As millions stay glued to their TVs this bowl season, what will be happening behind the scenes for LSU’s Tigers? Sam Nader, assistant athletic director for football operations, opened up about bowl-game planning and logistics.
What’s your role with the program?
|
|
I’m responsible for things like team travel, liaising with all the support systems for the players, academics, cafeterias, housing. I’m also responsible for helping our coaches with on-campus recruiting.
What does it take to prepare for a bowl game?
When we go to a bowl site, we’re going to try to mimic a game at home in terms of how we practice. We almost set up a football operations building in the hotel. … Each of the position coaches has a meeting room where they meet with [their] players. There’s an hour worth of video sessions looking at our opponent before we go practice. … When we go on the planning trip right after we know which bowl we’re going to, the business people meet with the hotel people and talk business. I look at the meeting spaces and figure out how we’re going to set up. We figure out where to practice. … Then we’ll come back, and typically the bowl people come meet with us, sit down and go through all of the events.
How do you decide how close to stadium you’ll stay?
The No. 1 requirement is that it’s a good property with good meeting space and that they’ve done teams before, and that they know how to handle a team. The truth is, the hotels at the bowl games have been selected for you because they have to make reservations in advance. The bowl has to have hotels for you because you can’t take a chance … on all the hotels in town being booked to where they don’t have room for a team anymore. The bowls themselves will reserve hotels probably at least a year in advance, and they know which hotels have done a good job with teams and which don’t have the experience.
How often do you have to adapt when things go wrong?
If you do a good job of preparing ahead of time, things usually fall in place. You do run into issues sometimes. For example, last year the Cotton Bowl changed their date because they got Cowboys Stadium and they got a prime-time slot with the television people, so they moved their date back. Our hotel had a huge convention booked … When it got moved to Jan. 7, they already had this convention booked and couldn’t move it, so for the first couple days of our stay, we were in there with 1,000 other people.
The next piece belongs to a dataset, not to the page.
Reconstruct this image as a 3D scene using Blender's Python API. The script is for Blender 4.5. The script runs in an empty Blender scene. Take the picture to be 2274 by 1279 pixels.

It made for a real problem for us in our meeting space.
What’s the craziest thing that’s happened in planning for a bowl game?
It was Coach Miles’ first bowl game: the Peach Bowl in 2005. We had a huge airplane because we’re taking families and the whole squad. We got on this big jet here in Baton Rouge, and we’re taxiing off to go to Atlanta, and the plane goes off the runway and gets stuck in the mud. So we all have to get off the plane and go back in the terminal, and they have to send for another plane. We had to wait about four or five hours with the whole team, their families and the administrators. And we have to feed the kids, and the poor little restaurant in the airport couldn’t accommodate. All the coaches’ little kids are frustrated and running up and down in the airport. It was a real test of patience.